Luxury Timeshare Case Study – Orlando, FL

soundproofing luxury apartments

Testing and analysis were performed for a luxury timeshare in Orlando,

2 walls were tested: The wall between units 209A and 210A and the wall between 211A and 212A.

Both tests were performed late in the afternoon, around 5PM, when the construction on the adjacent job site was sufficiently low, but at times, still audible.

 

Description of Tests (2):

  1. Airborne Test (ASTC) was performed in accordance with ASTM E336 between units 209A and 210A in their respective kitchen/living room areas
    • This test was used to determine how much sound the wall assembly blocks between adjacent A Units.
    • The wall assembly tested was:
      • 1 Layer of 5/8” Type X Drywall Each Side, 1 Layer of 1/8” Wall Blokker Membrane One Side, 25-Gauge Steel Studs 16” o.c. and R-13 fiberglass insulation batting in the cavity
      • The wall assembly also included a hollow-core door in the center, a 4” air gap, and another hollow-core door. Each door had automatic door sweeps that were engaged.
  2. Airborne Test (ASTC) was performed in accordance with ASTM E336 between units 211A and 212A
    • This test was used to determine how much sound the wall assembly blocks between adjacent A Units.
    • The wall assembly tested was:
      • 1 Layer of 5/8” Type X Drywall One Side, 2 Layers of 5/8” Type X Drywall One Side, 25-Gauge Steel Studs 16” o.c. and R-13 fiberglass insulation batting in the cavity
      • The wall assembly also included a hollow-core door in the center, a 4” air gap, and another hollow-core door. Each door had automatic door sweeps that were engaged.

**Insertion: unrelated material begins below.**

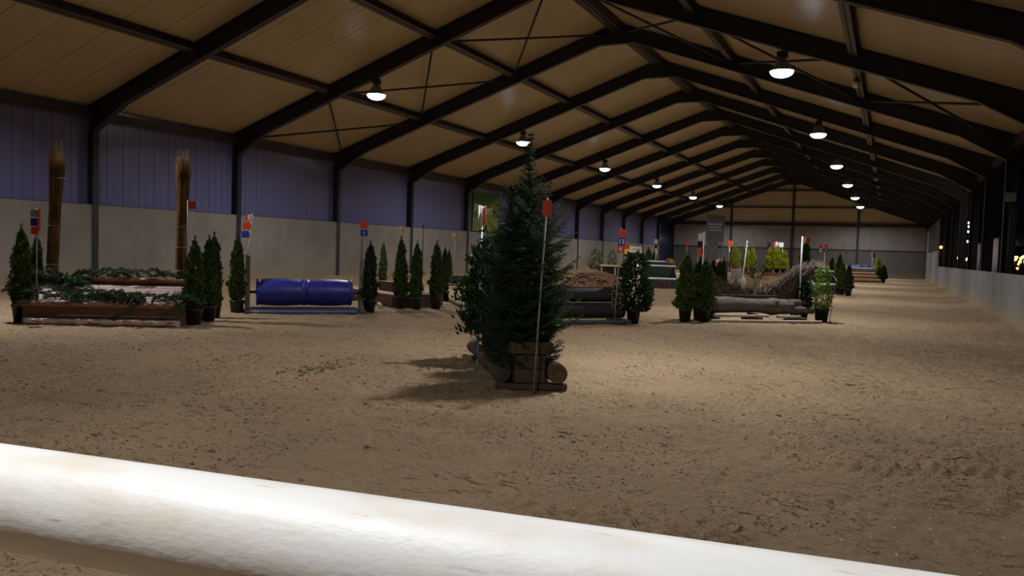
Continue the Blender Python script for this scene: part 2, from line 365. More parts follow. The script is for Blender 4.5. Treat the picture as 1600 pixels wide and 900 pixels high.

Summary Findings & Recommendations:

The two tests had very similar results, due at least in some part to hollow-core doors in the center of each wall. The test with the soundproofing membrane did perform at 2 points higher, achieving an ASTC (Field or Apparent Sound Transmission Class) of 46, while the gypsum-only wall achieved an ASTC of 44. The Florida Building Code, Section 1207.2, requires an ASTC of 45 for walls between adjacent dwelling units.

After testing was complete, a brief leak check was performed to determine where the majority of the sound was located. In the case of the first room, the sound level at the wall was 60.8 dBA, but reached 69.8 at the base of the door. The second unit had similar results.

Ultimately, combining the wall containing the soundproofing membrane with solid core doors between the units, and ensuring the door sweeps are adequately sealed, may result in an ASTC of 50 or more.

commercial acoustics door sweep

Figure 1: Door Sweep from 3” off of ground

 

commercial acoustics door sweep

Figure 2: Door Sweep from 1” off of ground

 

As you can see in the images above, the door sweeps may appear to be engaged just a few inches off the ground. However, by laying flat, you may be able to see any small gaps or “tilted” engagement of the sweep in a closed door.